FAIRBANKS — Does money result in happiness? Of course not. But just give me a few million and I’ll be happy to report back to you if it works. Though we might doubt that money and happiness go hand in hand, recent research has given us some information to consider on this idea.

In a recent study from University of Michigan, researchers found that there is a relationship between money and happiness. The researchers found that the wealthier people are, the more satisfied they are with their lives. But there seems to be a point where the happiness levels off.

People who don’t have enough money to meet their basic needs are under stress and often report they are unhappy. As incomes go up, people begin to report a higher level of happiness — until incomes reach a level of $75,000. After that, more money doesn’t mean more happiness. So, moving yourself up the economic ladder a few rungs will increase your happiness, but there is a point of diminishing return.

Recent research done at San Francisco State University tells us that perhaps happiness can be purchased. What effect does your purchase have on your happiness? It all depends on your mind-set and your values.

To beat down the shopping and spending bug, we are often told to think long and hard about what we are buying. Make sure the purchases you make are things that you need and want. But does that purchase bring you happiness?

When we talk about the things we spend money on that make us happy, often the advice is to spend your money on life experiences rather than material goods. When you purchase an experience, it is assumed that you will be happier. A trip around the world, a visit to a famous museum or a visit to a landmark may bring you a great deal of happiness. Or it may leave you with buyer’s regret. What determines whether buying an experience makes you happy or not is whether it fits within your values.

Think about how you usually spend money. Do you enjoy a trip to the baseball park? How about taking your family on vacation? Or, do you enjoy the thrill of beating everyone else to a great deal on an expensive pair of shoes?

The fact is that when we purchase what we value, it makes us happy. If you are a baseball fan, spending money on the experience of taking your family to the park honors your values.

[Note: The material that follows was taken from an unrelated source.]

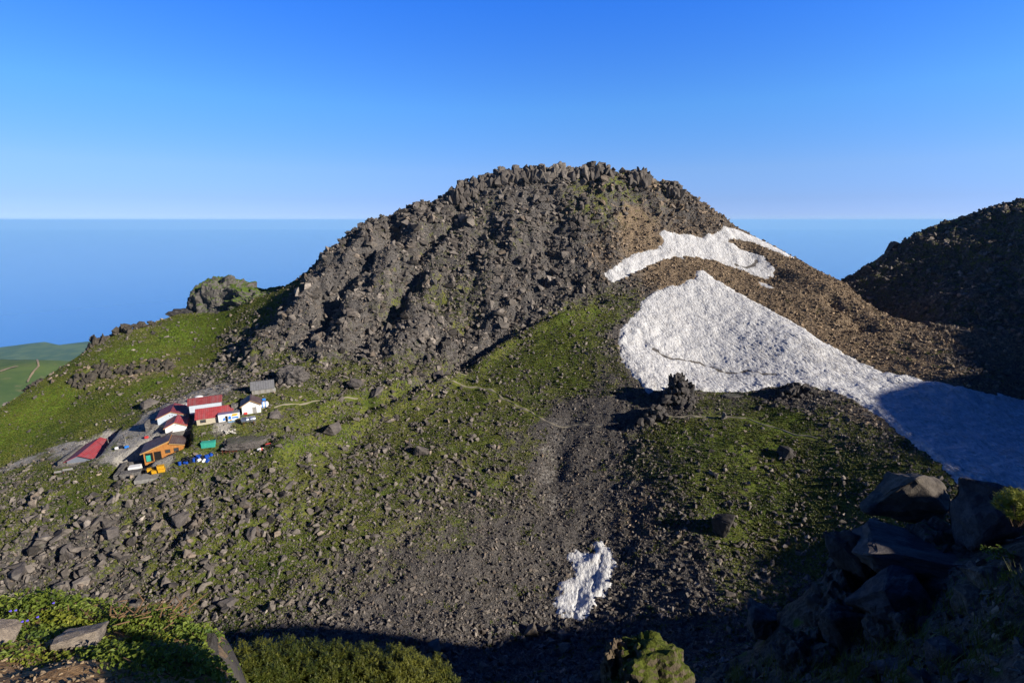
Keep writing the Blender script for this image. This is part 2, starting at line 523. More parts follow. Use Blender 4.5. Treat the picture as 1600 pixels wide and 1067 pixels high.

It follows that you would be happy with the purchase of the life experience. It fits within your value system.

If you are a person that shops for items, purchasing a trip for the family doesn’t match your value system. A trip to the ball park, though it might be enjoyable, is just another purchase. You are far more likely to be happy if you purchase an item, something that you value.

So when it comes to happiness and money, remember that more money earned doesn’t always result in more happiness, and purchasing anything will bring you happiness only when it is something you value.